REQUIREMENT: Extract, in full, the lines below, beginning at the first and ending with the line that contains "Hc = np.where((gouge". Pictures do not belong in the copy.

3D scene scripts

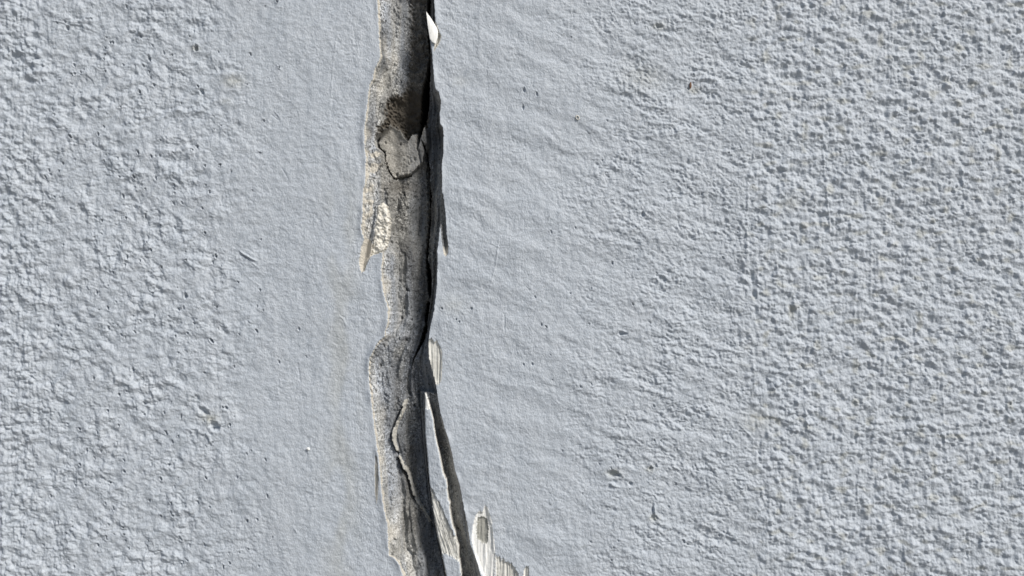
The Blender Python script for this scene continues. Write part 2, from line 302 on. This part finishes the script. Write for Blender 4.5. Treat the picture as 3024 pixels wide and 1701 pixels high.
# left scoop and bright scraped patch beside it
scoop = ins([(1100, 612), (1110, 606), (1112, 640), (1104, 690), (1094, 756), (1086, 772), (1076, 800), (1066, 806), (1059, 775), (1066, 727), (1080, 690)], 2)
bright = ins([(1112, 612), (1120, 600), (1130, 596), (1139, 604), (1147, 640), (1147, 672), (1139, 727), (1133, 742), (1093, 756), (1103, 690), (1108, 650)], 2.4)
Hc = np.where(bright < 0, -9 + .10 * (1140 - x) * -1 + 5.0 * fbm(x / 26, y / 20, 191, 5, .66) - 4 * sstep(5, 0, -bright), Hc)
Hc = np.where((scoop < 0) & (bright >= 0), -6 - 20 * sstep(0, 16, -scoop) + grit * .6, Hc)
bare_l = ins([(1078, 430), (1092, 452), (1100, 440), (1122, 446), (1124, 480), (1104, 520), (1102, 580), (1110, 600), (1096, 650), (1084, 690), (1066, 690), (1068, 560)], 5)
Hc = np.where(bare_l < 0, Hc * .45 - 3 + 4.5 * fbm(x / 20, y / 26, 193, 4, .6), Hc)
# long gouge hanging from the right rim
gouge = ins([(1298, 560), (1309, 575), (1316, 634), (1319, 692), (1324, 727), (1322, 750), (1316, 758), (1310, 750), (1303, 709), (1299, 668), (1294, 690), (1290, 600)], .8)
Hc = np.where((gouge < 0) & (x > Re - 4), np.minimum(Hc, -2 - 16 * sstep(0, 9, -gouge) * (1 - .7 * sstep(715, 758, y)) + .5 * grit), Hc)

# flat scars where the paint was planed off
ribs = lambda per, amp, sh=0.0: 2.0 * amp * perlin((x + sh * (y - 1100)) / (per * .55) + .3 * perlin(x / 9, y / 40, 203), y / 260, 201) + .9 * amp * perlin((x + sh * (y - 1100)) / (per * .24), y / 90, 204) * (.6 + perlin(x / 15, y / 30, 206)) + .6 * fbm(x / 12, y / 16, 202, 2)
scars = {}
def scar(name, poly, dep, per, amp, sh=0.0, jit=1.0, tilt=0.0):
    global Hc
    m = ins(poly, jit, 205, 5 if dep < 7 else 0); cx = sum(p[0] for p in poly) / len(poly)
    k = (m < 0) & (C < 3)
    Hc = np.where(k, -1.2 - dep * sstep(0, 7, -m) + ribs(per, amp, sh) + tilt * (x - cx), Hc)
    scars[name] = k; return m
scar('scar_a', [(1260, 998), (1270, 1001), (1292, 1010), (1300, 1022), (1306, 1040), (1306, 1080), (1303, 1122), (1290, 1140), (1270, 1100)], 4, 6.2, 1.5, .0, .8)
fan = scar('scar_b', [(1433, 1492), (1441, 1500), (1447, 1520), (1453, 1552), (1459, 1600), (1463, 1645), (1462, 1760), (1440, 1760), (1424, 1700), (1404, 1645), (1394, 1606),
     (1392, 1590), (1396, 1550), (1402, 1524), (1411, 1511), (1422, 1508)], 6, 17, 1.6, .05, 1.5)
scar('scar_c', [(1464, 1642), (1476, 1646), (1490, 1656), (1503, 1662), (1516, 1668), (1523, 1684), (1532, 1690), (1536, 1760), (1464, 1760)], 4, 8.2, 2.0, .0, 2.2)
scar('scar_d', [(1543, 1760), (1545, 1688), (1553, 1671), (1561, 1673), (1563, 1760)], 4, 9, 1.3, .0, .8)
scar('scar_e', [(1107, 1345), (1114, 1352), (1118, 1416), (1114, 1470), (1110, 1488), (1106, 1450), (1105, 1400)], 3, 7, 1.2, .0, .8)
spot = ins([(1412, 1532), (1424, 1526), (1438, 1536), (1441, 1570), (1437, 1606), (1424, 1603), (1410, 1590), (1409, 1560)], 3)
Hc = np.where((spot < 0) & scars['scar_b'], Hc - 4 + .9 * grit, Hc)
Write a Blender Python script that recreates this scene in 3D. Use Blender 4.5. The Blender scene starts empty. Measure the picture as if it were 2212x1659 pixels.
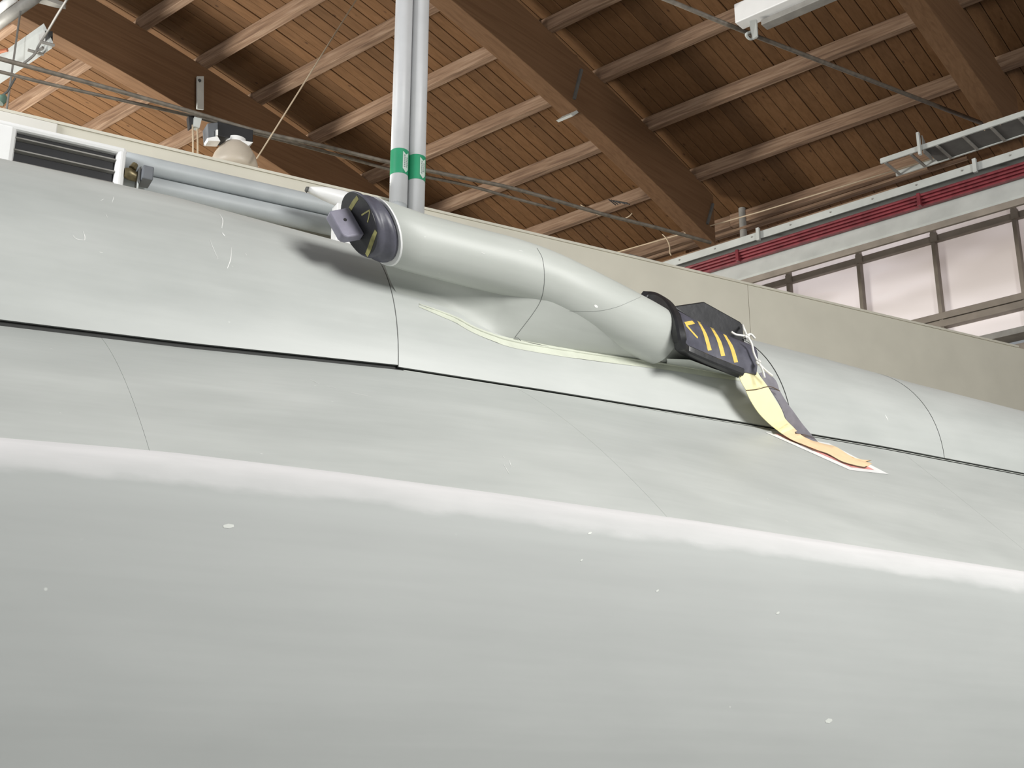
import bpy, math, random
import numpy as np
from mathutils import Vector, Matrix
from mathutils.bvhtree import BVHTree
random.seed(7)
sc = bpy.context.scene
COL = sc.collection

# ------------------------------------------------------------------ camera
CZ = 1.6                       # eye height above the hangar floor
FPX = 2800.0; PITCH = math.radians(18.4)
cam_d = bpy.data.cameras.new('camera'); cam = bpy.data.objects.new('camera', cam_d); COL.objects.link(cam)
cam.location = (0, 0, CZ); cam.rotation_euler = (math.radians(90) + PITCH, 0, 0)
cam_d.sensor_width = 36; cam_d.lens = FPX / 2212 * 36; cam_d.clip_start = 0.05; cam_d.clip_end = 200
sc.camera = cam
# ------------------------------------------------------------------ view
sc.view_settings.view_transform = 'Standard'; sc.view_settings.look = 'None'
sc.view_settings.gamma = 1; sc.view_settings.use_curve_mapping = False
sc.view_settings.exposure = 0.0
# ------------------------------------------------------------------ directions
def V(*a): return Vector(a)
Z = V(0, 0, 1)
aP = math.radians(-49.3)       # purlins, crane girder and glazed wall run this way
P = V(math.sin(aP), math.cos(aP), 0); Q = V(math.cos(aP), -math.sin(aP), 0)
aF = math.radians(61.5)        # aircraft and cream partition run this way
F = V(math.sin(aF), math.cos(aF), 0); N = V(math.cos(aF), -math.sin(aF), 0)   # N points to the viewer's side
def H(p, q, z): return P * p + Q * q + Z * (z + CZ)          # hangar frame, z above eye level
def W(s, d, z): return F * s - N * d + Z * (z + CZ)          # aircraft frame: s along, d away, z above eye level
# ------------------------------------------------------------------ world and lights
wd = bpy.data.worlds.new('overcast'); sc.world = wd; wd.use_nodes = True
wd.node_tree.nodes['Background'].inputs[0].default_value = (0.93, 0.97, 1.0, 1)
wd.node_tree.nodes['Background'].inputs[1].default_value = 0.27
def area(name, loc, target, sx, sy, power, col):
    l = bpy.data.lights.new(name, 'AREA'); l.shape = 'RECTANGLE'; l.size = sx; l.size_y = sy; l.energy = power; l.color = col
    o = bpy.data.objects.new(name, l); COL.objects.link(o); o.location = loc
    o.rotation_euler = (target - loc).to_track_quat('-Z', 'Y').to_euler(); return o
area('hangar_door_daylight', W(4.5, -3.0, 4.5), W(2.4, 5.0, 1.9), 2.8, 2.6, 760, (1.0, 0.99, 0.96))
area('far_window_daylight', H(15.6, 3.0, 3.0), H(13.4, 7.0, 7.8), 3.0, 2.0, 1500, (1.0, 0.97, 0.90))
area('skylight_left', W(-3.2, 6.9, 5.2), W(3.0, 7.4, 3.6), 1.2, 1.2, 260, (1.0, 1.0, 1.0))

# ------------------------------------------------------------------ pixel helpers (a photo pixel of the 2212x1659 frame to a world point)
cth, sth = math.cos(PITCH), math.sin(PITCH)
CAMP = V(0, 0, CZ)
def ray(px, py):
    x = (px - 1106) / FPX; y = (829.5 - py) / FPX
    return V(x, cth - sth * y, sth + cth * y)
def pd(px, py, d):             # point on the plane at distance d in the aircraft frame
    r = ray(px, py); return CAMP + r * (-d / r.dot(N))
def pq_(px, py, q):            # point on the plane at q in the hangar frame
    r = ray(px, py); return CAMP + r * (q / r.dot(Q))
def pp_(px, py, p):
    r = ray(px, py); return CAMP + r * (p / r.dot(P))
def pz(px, py, z):
    r = ray(px, py); return CAMP + r * (z / r.z)

# ------------------------------------------------------------------ materials
def newmat(name):
    m = bpy.data.materials.new(name); m.use_nodes = True
    nt = m.node_tree; return m, nt, nt.nodes['Principled BSDF']
def setp(b, col=None, rough=.5, metal=0, spec=.5):
    if col is not None: b.inputs['Base Color'].default_value = (*col, 1)
    b.inputs['Roughness'].default_value = rough; b.inputs['Metallic'].default_value = metal
    b.inputs['Specular IOR Level'].default_value = spec
def mat(name, col, rough=.5, metal=0, spec=.5, var=.12, scale=6.0, bump=0.0, stretch=(1, 1, 1)):
    m, nt, b = newmat(name); setp(b, col, rough, metal, spec); L = nt.links
    tc = nt.nodes.new('ShaderNodeTexCoord'); mp = nt.nodes.new('ShaderNodeMapping'); mp.inputs['Scale'].default_value = stretch
    nz = nt.nodes.new('ShaderNodeTexNoise'); nz.inputs['Scale'].default_value = scale; nz.inputs['Detail'].default_value = 6
    rp = nt.nodes.new('ShaderNodeValToRGB')
    rp.color_ramp.elements[0].position = .3; rp.color_ramp.elements[1].position = .7
    rp.color_ramp.elements[0].color = (*[c * (1 - var) for c in col], 1)
    rp.color_ramp.elements[1].color = (*[min(1, c * (1 + var)) for c in col], 1)
    L.new(tc.outputs['Object'], mp.inputs[0]); L.new(mp.outputs[0], nz.inputs['Vector'])
    L.new(nz.outputs['Fac'], rp.inputs[0]); L.new(rp.outputs[0], b.inputs['Base Color'])
    if bump:
        bp = nt.nodes.new('ShaderNodeBump'); bp.inputs['Strength'].default_value = bump; bp.inputs['Distance'].default_value = .01
        L.new(nz.outputs['Fac'], bp.inputs['Height']); L.new(bp.outputs[0], b.inputs['Normal'])
    return m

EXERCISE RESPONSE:
The Blender Python script for this scene continues. Write part 2, from line 302 on. This part finishes the script. Write for Blender 4.5. Treat the picture as 3024 pixels wide and 1701 pixels high.
# left scoop and bright scraped patch beside it
scoop = ins([(1100, 612), (1110, 606), (1112, 640), (1104, 690), (1094, 756), (1086, 772), (1076, 800), (1066, 806), (1059, 775), (1066, 727), (1080, 690)], 2)
bright = ins([(1112, 612), (1120, 600), (1130, 596), (1139, 604), (1147, 640), (1147, 672), (1139, 727), (1133, 742), (1093, 756), (1103, 690), (1108, 650)], 2.4)
Hc = np.where(bright < 0, -9 + .10 * (1140 - x) * -1 + 5.0 * fbm(x / 26, y / 20, 191, 5, .66) - 4 * sstep(5, 0, -bright), Hc)
Hc = np.where((scoop < 0) & (bright >= 0), -6 - 20 * sstep(0, 16, -scoop) + grit * .6, Hc)
bare_l = ins([(1078, 430), (1092, 452), (1100, 440), (1122, 446), (1124, 480), (1104, 520), (1102, 580), (1110, 600), (1096, 650), (1084, 690), (1066, 690), (1068, 560)], 5)
Hc = np.where(bare_l < 0, Hc * .45 - 3 + 4.5 * fbm(x / 20, y / 26, 193, 4, .6), Hc)
# long gouge hanging from the right rim
gouge = ins([(1298, 560), (1309, 575), (1316, 634), (1319, 692), (1324, 727), (1322, 750), (1316, 758), (1310, 750), (1303, 709), (1299, 668), (1294, 690), (1290, 600)], .8)
Hc = np.where((gouge < 0) & (x > Re - 4), np.minimum(Hc, -2 - 16 * sstep(0, 9, -gouge) * (1 - .7 * sstep(715, 758, y)) + .5 * grit), Hc)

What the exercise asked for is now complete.